Mas o problema não para por aí. Em um país continental em que as políticas de assistência social nem sempre estão integradas à base de dados do Ministério da Economia, é muito provável que subnotificação esconda outro milhão de brasileiros deixados de lado pela sociedade. São moradores de rua, populações ribeirinhas, quilombolas, sertanejos e até indígenas que, muitas vezes, não têm acesso aos programas de transferência de renda e não entram como “vulneráveis” no termômetro do poder público. Esse problema, segundo Norton Vilas Catanhê, professor de Economia Solidária e ex-diretor do Conselho Nacional de Segurança Alimentar e Nutrição (extinto no primeiro dia da gestão Bolsonaro) o problema com certeza é maior que o oficial.

“O próprio governo sabe que o número supera as 14,7 milhões de famílias”. Segundo ele, em meio a crise sanitária, deveria ter sido ampliado os cuidados e amparos à população, principalmente para o que está por vir. “A vacina chega, a renda não. Ano que vem ainda será difícil. Alta inflação e baixa renda. O número vai aumentar”, disse. Essa piora também foi sinalizada de modo global pela ONU. Em 2020, países como Venezuela, México, Índia, Afeganistão e quase todo continente africano voltaram a figurar no mapa da fome e o estrago só não foi maior por ações de organizações civis e repasses de empresas.

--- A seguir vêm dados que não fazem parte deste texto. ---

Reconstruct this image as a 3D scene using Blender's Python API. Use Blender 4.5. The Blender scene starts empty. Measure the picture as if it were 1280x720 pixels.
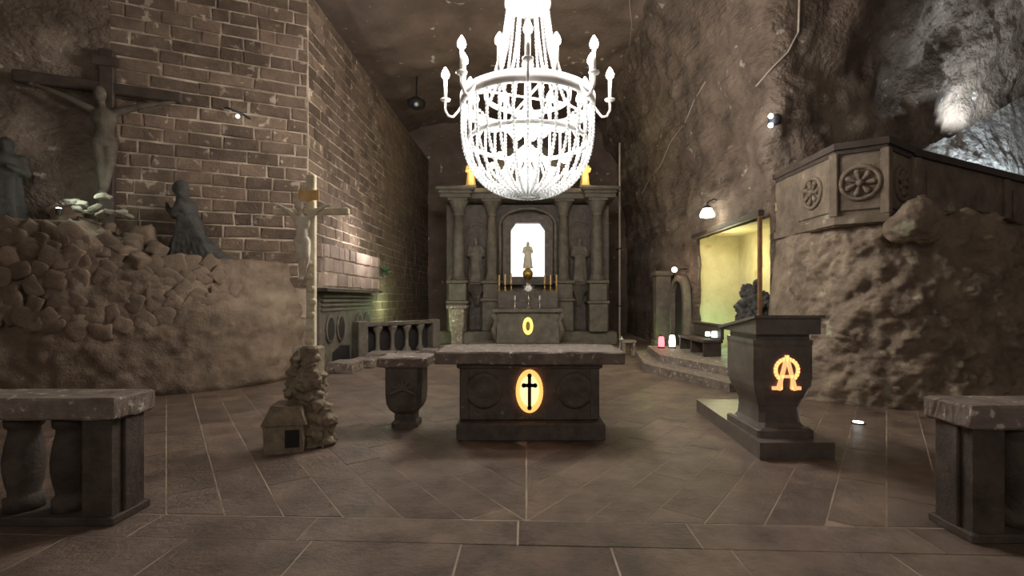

Nicola Tingas, economista chefe da Acrefi, entende que repensar maneiras eficientes de transferência de recursos, seja com auxílio ou por meio de uma estruturação da renda básica, é imperativo. “Olhando o histórico, essa deterioração da situação de pobreza mostra que as políticas de renda, e de inserção social estão muito aquém do necessário”, disse. Para ele, os programas precisam ser acompanhados de amparo com moradia, capacitação e outros suportes para manter essa significativa fatia de brasileiros menos vulneráveis a qualquer “gripezinha” que se apresente pela frente.